Famiglia in condizioni economiche assai difficili. Questo dato non rende però giustificabile la scelta di occupare abusivamente un appartamento, peraltro di proprietà del Comune. Legittima perciò la condanna Cassazione, sentenza n. 47/18, sez. II Penale, depositata il 3 gennaio Indigenza. A finire sotto accusa è la capofamiglia. A lei vengono contestati i reati di invasione e imbrattamento di edificio . La donna, condannata sia in primo che in secondo grado, non mette in discussione il comportamento che le viene addebitato, ma, attraverso il ricorso in Cassazione, chiede l’applicazione dell’esimente dello stato di necessità . Nello specifico, ella spiega di aver dovuto dare soddisfazione all’ esigenza abitativa della famiglia , esigenza determinata dalla impossibilità di rivolgersi al libero mercato, versando in precarie condizioni economiche . Questa visione viene però respinta dai Giudici del Palazzaccio, i quali chiariscono che la situazione di indigenza lamentata dalla donna non è sufficiente a rendere comprensibile la decisione di occupare un alloggio del Comune.
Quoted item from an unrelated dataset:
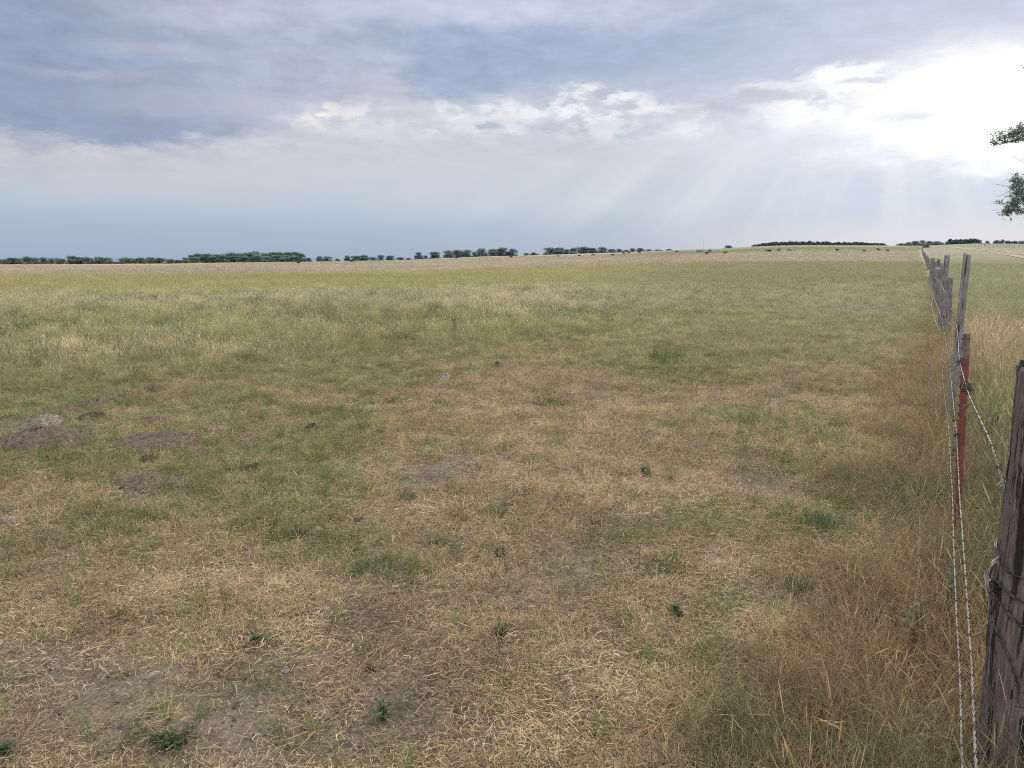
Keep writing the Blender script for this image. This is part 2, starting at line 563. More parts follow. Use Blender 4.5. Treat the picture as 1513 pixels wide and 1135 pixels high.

Anche perché, viene aggiunto, alle esigenze delle persone che versano in stato di povertà è possibile provvedere per mezzo degli istituti di assistenza sociale e comunque attraverso comportamenti non criminalmente rilevanti .

Corte di Cassazione, sez. II Penale, sentenza 19 settembre 2017 – 3 gennaio 2018, n. 47 Presidente Cammino – Relatore Taddei Motivi della decisione Avverso la sentenza indicata in epigrafe ,che ha confermato la sentenza di condanna per il reato di cui agli articolo 633 e 639 bis cod.pen. ascritti a Fr. Ca. per aver occupato un appartamento del Comune di Roma, propone ricorso l'imputata, per mezzo del suo difensore di fiducia, deducendo, quale unico motivo la violazione dell'articolo 606 lett. b c.p.p. per il mancato riconoscimento dell'esimente di cui all'articolo 54 cod.pen., che poteva invece ravvisarsi nel caso in esame in ragione dell'effettiva esigenza abitativo dell'imputata e della sua famiglia, determinata dall'impossibilità di rivolgersi al libero mercato, versando in precarie condizioni economiche. Il ricorso è inammissibile in quanto basato su motivi non consentiti nel giudizio di legittimità. Anche a voler prescindere dal carattere di estrema genericità del motivo dedotto, rimane insuperabile il rilievo che la giurisprudenza di questa Corte , condivisa dal collegio, ha posto un limite alla configurabilità dell'esimente nel fatto che la situazione di indigenza non è di per sé idonea ad integrare la scriminante dello stato di necessità per difetto degli elementi dell'attualità e dell'inevitabilità del pericolo, atteso che alle esigenze delle persone che versano in tale stato è possibile provvedere per mezzo degli istituti di assistenza sociale e comunque attraverso comportamenti non criminalmente rilevanti. fra le tante rv 265888 rv267640 . Il ricorso va pertanto dichiarato inammissibile. Ai sensi dell'articolo 616 cod. proc. pen., con il provvedimento che dichiara inammissibile il ricorso, la parte privata che lo ha proposto deve essere condannata al pagamento delle spese del procedimento, nonché - ravvisandosi profili di colpa nella determinazione della causa di inammissibilità - al versamento a favore della Cassa delle ammende di una somma che, alla luce del dictum della Corte costituzionale nella sentenza n. 186 del 2000, sussistendo profili di colpa, si stima equo determinare in Euro 1.500,00. P.Q.M. Dichiara inammissibile il ricorso e condanna la ricorrente al pagamento delle spese processuali e al versamento della somma di Euro millecinquecento alla Cassa delle ammende.